How important is it to save your source code in UTF-8 format?

Eclipse on Windows uses CP1252 character encoding by default. The CP1251 format means non UTF-8 characters can be saved and I have seen this happen if you copy and paste from a Word document for a comment.

The reason I ask is because out of habit I set-up Maven encoding to be in UTF-8 format and recently it has caught a few non mappable errors.

(update) Please add any reasons for doing so and why, are there some common gotchas that should be known?

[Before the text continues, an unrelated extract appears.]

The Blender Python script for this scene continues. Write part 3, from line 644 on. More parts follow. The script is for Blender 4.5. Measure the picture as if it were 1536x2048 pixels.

(update) What is your goal? To find the best practice so when ask why should we use UTF-8 I have a good answer, right now I don't.


Solution 1:

What is your goal? Balance your needs against the pros and cons of this choice.

UTF-8 Pros

  • allows use of all character literals without \uHHHH escaping

UTF-8 Cons

  • using non-ASCII character literals without \uHHHH increases risk of character corruption
    • font and keyboard issues can arise
    • need to document and enforce use of UTF-8 in all tools (editors, compilers build scripts, diff tools)
  • beware the byte order mark

ASCII Pros

  • character/byte mappings are shared by a wide range of encodings
    • makes source files very portable
    • often obviates the need for specifying encoding meta-data (since the files would be identical if they were re-encoded as UTF-8, Windows-1252, ISO 8859-1 and most things short of UTF-16 and/or EBCDIC)

ASCII Cons

  • limited character set
  • this isn't the 1960s

Note: ASCII is 7-bit, not "extended" and not to be confused with Windows-1252, ISO 8859-1, or anything else.

Solution 2:

Important is at least that you need to be consistent with the encoding used to avoid herrings. Thus not, X here, Y there and Z elsewhere. Save source code in encoding X. Set code input to encoding X. Set code output to encoding X. Set characterbased FTP transfer to encoding X. Etcetera.

Nowadays UTF-8 is a good choice as it covers every character the human world is aware of and is pretty everywhere supported. So, yes, I would set workspace encoding to it as well. I also use it so.